Procedure: vector-ref vector k

indicates that the built–in procedure vector-ref takes two arguments, a vector vector and an exact non–negative integer object k (see below). The header lines:

Procedure: procname k

Procedure: procname k fill

indicate that the make-vector procedure takes either one or two arguments. The parameter names are case–insensitive.

As with syntax templates, an ellipsis … at the end of a header line, as in:

Procedure: the-proc z1 z2 z3 ...

indicates that the procedure takes arbitrarily many arguments of the same type as specified for the last parameter name. In this case, = accepts two or more arguments that must all be complex number objects.

A procedure that detects an argument that it is not specified to handle must raise an exception with condition type &assertion. Also, the argument specifications are exhaustive: if the number of arguments provided in a procedure call does not match any number of arguments accepted by the procedure, an exception with condition type &assertion must be raised.

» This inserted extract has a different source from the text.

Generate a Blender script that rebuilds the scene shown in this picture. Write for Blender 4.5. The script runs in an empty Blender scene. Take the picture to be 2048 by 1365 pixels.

For succinctness, the report follows the convention that if a parameter name is also the name of a type, then the corresponding argument must be of the named type. For example, the header line for vector-ref given above dictates that the first argument to vector-ref must be a vector. The following naming conventions imply type restrictions:

obj

any object;

z

complex number object;

x

real number object;

y

real number object;

q

rational number object;

n

integer object;

k

exact non–negative integer object;

bool

boolean (#f or #t);

octet

exact integer object in {0, …, 255};

byte

exact integer object in {-128, …, 127};

char

character;

pair

pair;

vector

vector;

string

string;

condition

condition;

bytevector

bytevector;

proc

procedure.

Other type restrictions are expressed through parameter–naming conventions that are described in specific chapters. For example, library chapter “Arithmetic” uses a number of special parameter variables for the various subsets of the numbers.

With the listed type restrictions, it is the programmer’s responsibility to ensure that the corresponding argument is of the specified type. It is the implementation’s responsibility to check for that type.

A parameter called list means that it is the programmer’s responsibility to pass an argument that is a list. It is the implementation’s responsibility to check that the argument is appropriately structured for the operation to perform its function, to the extent that this is possible and reasonable. The implementation must at least check that the argument is either an empty list or a pair.

Descriptions of procedures may express other restrictions on the arguments of a procedure. Typically, such a restriction is formulated as a phrase of the form “x must be a …” (or otherwise using the word “must”).